--- Task directions ---
Output a verbatim copy of the data, cut off after the line that contains "rng = np.random.default_rng(7)".

--- Data supplied ---
──────
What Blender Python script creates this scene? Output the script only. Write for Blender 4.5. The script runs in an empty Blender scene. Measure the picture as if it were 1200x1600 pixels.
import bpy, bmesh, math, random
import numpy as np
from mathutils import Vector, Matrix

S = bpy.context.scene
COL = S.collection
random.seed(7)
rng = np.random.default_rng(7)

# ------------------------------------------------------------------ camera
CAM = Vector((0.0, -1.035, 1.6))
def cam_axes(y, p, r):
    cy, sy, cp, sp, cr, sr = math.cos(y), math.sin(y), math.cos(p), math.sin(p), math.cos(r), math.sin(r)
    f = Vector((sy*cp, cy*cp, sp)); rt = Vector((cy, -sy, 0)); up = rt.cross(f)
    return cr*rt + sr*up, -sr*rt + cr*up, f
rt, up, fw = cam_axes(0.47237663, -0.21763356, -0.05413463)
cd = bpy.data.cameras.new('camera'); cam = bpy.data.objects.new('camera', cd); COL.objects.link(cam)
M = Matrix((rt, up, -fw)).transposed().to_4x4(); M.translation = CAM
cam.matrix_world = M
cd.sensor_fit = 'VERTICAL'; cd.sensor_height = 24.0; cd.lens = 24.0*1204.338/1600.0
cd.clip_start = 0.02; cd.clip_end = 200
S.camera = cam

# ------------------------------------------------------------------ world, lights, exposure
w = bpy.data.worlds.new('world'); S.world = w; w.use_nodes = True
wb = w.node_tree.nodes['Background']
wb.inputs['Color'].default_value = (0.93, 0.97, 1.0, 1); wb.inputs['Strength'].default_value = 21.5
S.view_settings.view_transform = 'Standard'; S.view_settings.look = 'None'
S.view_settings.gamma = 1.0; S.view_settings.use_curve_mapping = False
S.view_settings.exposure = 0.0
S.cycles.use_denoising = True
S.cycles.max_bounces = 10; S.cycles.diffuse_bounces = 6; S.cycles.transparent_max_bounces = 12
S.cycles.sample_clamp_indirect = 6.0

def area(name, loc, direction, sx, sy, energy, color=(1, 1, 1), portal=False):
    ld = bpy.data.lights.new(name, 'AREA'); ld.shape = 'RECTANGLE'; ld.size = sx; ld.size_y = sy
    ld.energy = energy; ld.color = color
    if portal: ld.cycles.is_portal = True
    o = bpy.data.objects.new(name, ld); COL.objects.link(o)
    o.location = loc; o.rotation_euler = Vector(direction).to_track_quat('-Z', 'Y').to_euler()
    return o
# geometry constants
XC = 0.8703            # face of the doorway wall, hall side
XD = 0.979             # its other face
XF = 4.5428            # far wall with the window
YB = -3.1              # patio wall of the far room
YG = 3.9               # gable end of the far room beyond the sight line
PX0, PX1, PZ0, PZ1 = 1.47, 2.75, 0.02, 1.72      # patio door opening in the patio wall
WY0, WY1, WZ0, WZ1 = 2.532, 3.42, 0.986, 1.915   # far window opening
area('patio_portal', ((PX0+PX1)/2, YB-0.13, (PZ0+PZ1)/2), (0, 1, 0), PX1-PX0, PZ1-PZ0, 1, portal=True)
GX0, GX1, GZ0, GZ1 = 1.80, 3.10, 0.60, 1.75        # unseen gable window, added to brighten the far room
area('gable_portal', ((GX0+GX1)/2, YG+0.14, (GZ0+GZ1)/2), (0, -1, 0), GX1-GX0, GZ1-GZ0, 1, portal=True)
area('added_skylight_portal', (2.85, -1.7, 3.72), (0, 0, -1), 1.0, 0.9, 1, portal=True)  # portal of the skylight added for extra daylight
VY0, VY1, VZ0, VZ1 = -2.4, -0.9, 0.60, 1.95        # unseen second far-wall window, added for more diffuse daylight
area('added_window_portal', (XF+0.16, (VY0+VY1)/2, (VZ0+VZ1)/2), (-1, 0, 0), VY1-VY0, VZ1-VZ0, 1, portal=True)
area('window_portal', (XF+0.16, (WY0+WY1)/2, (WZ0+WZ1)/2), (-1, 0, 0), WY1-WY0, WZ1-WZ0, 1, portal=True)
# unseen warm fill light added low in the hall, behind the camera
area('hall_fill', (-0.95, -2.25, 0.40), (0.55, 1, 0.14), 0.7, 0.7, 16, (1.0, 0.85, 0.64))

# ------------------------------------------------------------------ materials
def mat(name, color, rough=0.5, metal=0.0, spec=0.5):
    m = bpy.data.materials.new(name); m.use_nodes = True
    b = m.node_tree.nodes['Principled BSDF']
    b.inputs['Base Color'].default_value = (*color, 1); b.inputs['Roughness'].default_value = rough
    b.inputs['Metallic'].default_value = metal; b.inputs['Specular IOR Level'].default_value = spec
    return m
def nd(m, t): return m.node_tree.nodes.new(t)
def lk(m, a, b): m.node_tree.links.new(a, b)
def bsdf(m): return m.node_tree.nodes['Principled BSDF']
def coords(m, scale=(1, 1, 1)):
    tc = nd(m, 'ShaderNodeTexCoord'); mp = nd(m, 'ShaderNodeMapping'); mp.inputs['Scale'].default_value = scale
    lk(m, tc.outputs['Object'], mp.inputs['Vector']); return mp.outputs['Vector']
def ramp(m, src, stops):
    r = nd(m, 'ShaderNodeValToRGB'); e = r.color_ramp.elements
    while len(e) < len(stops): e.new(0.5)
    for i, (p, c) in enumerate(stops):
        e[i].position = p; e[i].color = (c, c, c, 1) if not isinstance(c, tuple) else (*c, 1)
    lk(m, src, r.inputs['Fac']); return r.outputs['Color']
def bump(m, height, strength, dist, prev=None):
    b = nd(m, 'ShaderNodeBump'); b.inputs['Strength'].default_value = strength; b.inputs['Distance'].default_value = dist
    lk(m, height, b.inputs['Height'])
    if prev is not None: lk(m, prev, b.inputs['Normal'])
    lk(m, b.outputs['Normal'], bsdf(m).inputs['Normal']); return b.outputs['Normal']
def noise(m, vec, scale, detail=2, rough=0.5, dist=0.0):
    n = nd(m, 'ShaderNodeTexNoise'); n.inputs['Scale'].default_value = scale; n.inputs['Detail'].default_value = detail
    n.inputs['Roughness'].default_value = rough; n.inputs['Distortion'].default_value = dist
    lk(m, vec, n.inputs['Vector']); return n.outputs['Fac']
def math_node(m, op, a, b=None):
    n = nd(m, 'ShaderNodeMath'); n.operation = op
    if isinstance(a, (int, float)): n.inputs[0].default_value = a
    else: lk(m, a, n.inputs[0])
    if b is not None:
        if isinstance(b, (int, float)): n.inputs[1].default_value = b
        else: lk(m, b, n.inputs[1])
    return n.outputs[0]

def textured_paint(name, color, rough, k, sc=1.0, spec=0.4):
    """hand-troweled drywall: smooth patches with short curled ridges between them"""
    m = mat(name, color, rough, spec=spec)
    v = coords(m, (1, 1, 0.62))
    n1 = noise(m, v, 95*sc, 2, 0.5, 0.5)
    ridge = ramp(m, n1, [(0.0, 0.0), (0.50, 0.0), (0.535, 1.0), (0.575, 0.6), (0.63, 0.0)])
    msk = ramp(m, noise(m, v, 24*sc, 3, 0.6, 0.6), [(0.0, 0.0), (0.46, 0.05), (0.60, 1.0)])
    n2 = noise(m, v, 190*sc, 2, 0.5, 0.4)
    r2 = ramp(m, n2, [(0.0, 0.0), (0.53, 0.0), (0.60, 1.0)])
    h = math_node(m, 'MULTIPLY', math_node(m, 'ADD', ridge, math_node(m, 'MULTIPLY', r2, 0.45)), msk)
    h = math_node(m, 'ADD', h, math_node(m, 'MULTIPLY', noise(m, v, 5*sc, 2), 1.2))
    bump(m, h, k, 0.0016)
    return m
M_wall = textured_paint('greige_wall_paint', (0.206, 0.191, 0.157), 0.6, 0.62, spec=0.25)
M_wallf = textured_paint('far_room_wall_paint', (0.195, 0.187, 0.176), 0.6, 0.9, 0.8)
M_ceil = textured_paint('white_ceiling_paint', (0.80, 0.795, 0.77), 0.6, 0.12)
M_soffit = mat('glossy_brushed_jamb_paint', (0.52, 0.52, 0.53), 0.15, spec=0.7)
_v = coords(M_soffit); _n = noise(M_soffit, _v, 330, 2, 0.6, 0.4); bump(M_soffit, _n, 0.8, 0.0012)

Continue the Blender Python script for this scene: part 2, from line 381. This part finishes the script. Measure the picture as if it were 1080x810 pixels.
──────
--- Correct answer ---
What Blender Python script creates this scene? Output the script only. Write for Blender 4.5. The script runs in an empty Blender scene. Measure the picture as if it were 1200x1600 pixels.
import bpy, bmesh, math, random
import numpy as np
from mathutils import Vector, Matrix

S = bpy.context.scene
COL = S.collection
random.seed(7)
rng = np.random.default_rng(7)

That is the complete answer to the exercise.